Clearwell Castle

Courtesy of: Geoff Davis. Uploaded: .
Clearwell Castle - early 1970's showing Mr Frank Yeates and his family.
From Left to right, 1 Frank Yeates, 2 Alice Yeates , 3 Bernard (Bernie) Yeates,
4 Susan Yeates.
Thanks to Bernard Yeates for correcting a few inaccuracies.
Frank was originally a Forester and was actually born at the castle in 1913.
His dad George was employed at the castle as a gardener. The family left the
Forest when
Frank
was 12 and eventually became bakers in Blackpool. Frank and his wife Alice
bought
the castle in February 1954 when it was tumbling down and ransacked. They moved
in the same week. Bernard was 10 at the time and his brother Graham was 12.
The castle had been empty for 6 years.
The restoration was
done
over many years using such things
as recycled floors from factories etc. A labour of love.
The dining room ceiling was moulded by Alice, being an ingenious lady. The
dining room parquet floor bought as a job lot from somewhere, was hand-laid
over one hectic weekend and when it was finally finished it was the very
early hours of the morning. about 1 am, to christen it we had a meal there
at 2 am!
June Williamson adds : I rather think the
picture is a lot earlier than the 1970s, as Frank died quite young. The
photo would be Frank, Alice, Bernard and his wife - they had another,
son (Graham).
My grandmother's friend was a Blackpool landlady and Alice Yeates was her daughter.
My grandmother took me to
stay there in 1954. They paid £2,000 for it and lived in a caravan on site. When
I visited in 1954 some upstairs rooms had been renovated and some cottages
round the courtyard. The Yeates had just managed to move into the castle by
then and everywhere was very dusty with swallows and bats flying around at
the top of the staircase. The castle had been badly damaged by fire and I had
a leaflet on it - sadly disappeared now.
The main entrance was to the left, where there was a courtyard full of of hens.

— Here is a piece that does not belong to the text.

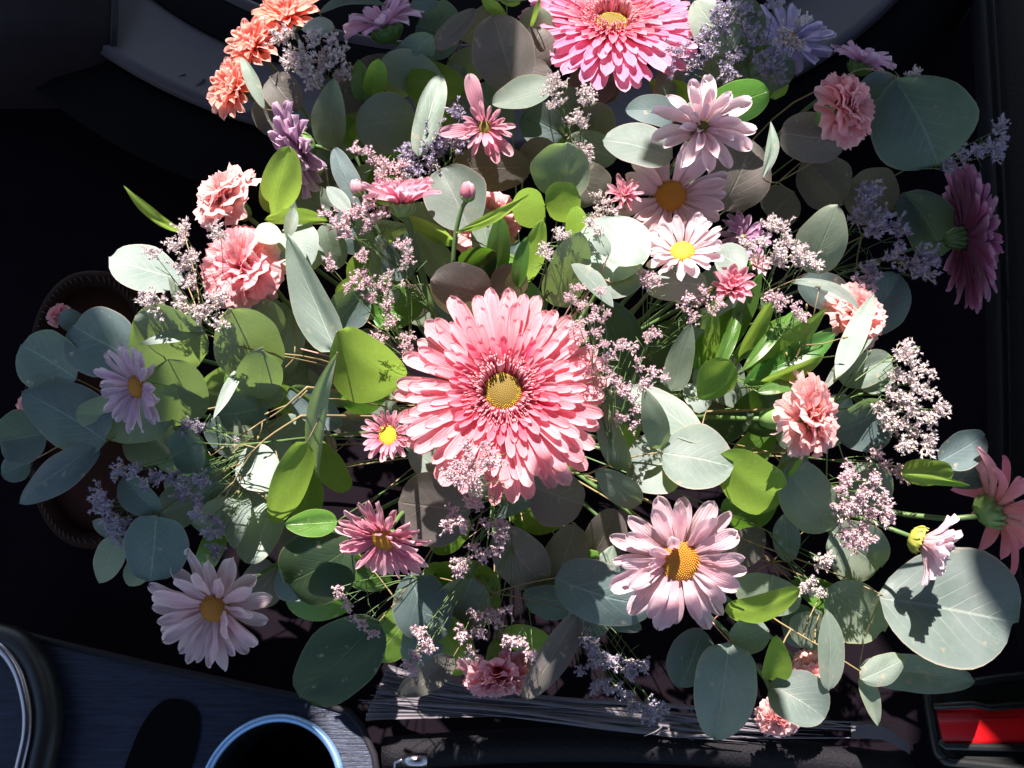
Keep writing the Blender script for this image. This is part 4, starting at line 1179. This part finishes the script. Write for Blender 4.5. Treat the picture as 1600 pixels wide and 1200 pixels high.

I visited again in the late 1970s, when Alice had was in her late 70s and I
think Frank died in his 50s. She was running it with her son, Bernard and holding
Elizabethan banquets.I understand she sold it to some Americans shortly afterwards
for a million pounds.
Frederick Cook adds : I visited Clearwell Castle many years ago and recall being told that the wooden flooring shown came from a Woolworths store, such stores being renowned for such with thin boarding in the years up to the immediate post-war period
Melvyn Jacobs added (October 2007): "As a boy I lived in the castle. It was owned then by the Creeds - who my dad worked for. They stripped out the flooring and sold it. Another family living there were the Wibys. We lived each side of the entrance arch in the old grooms houses".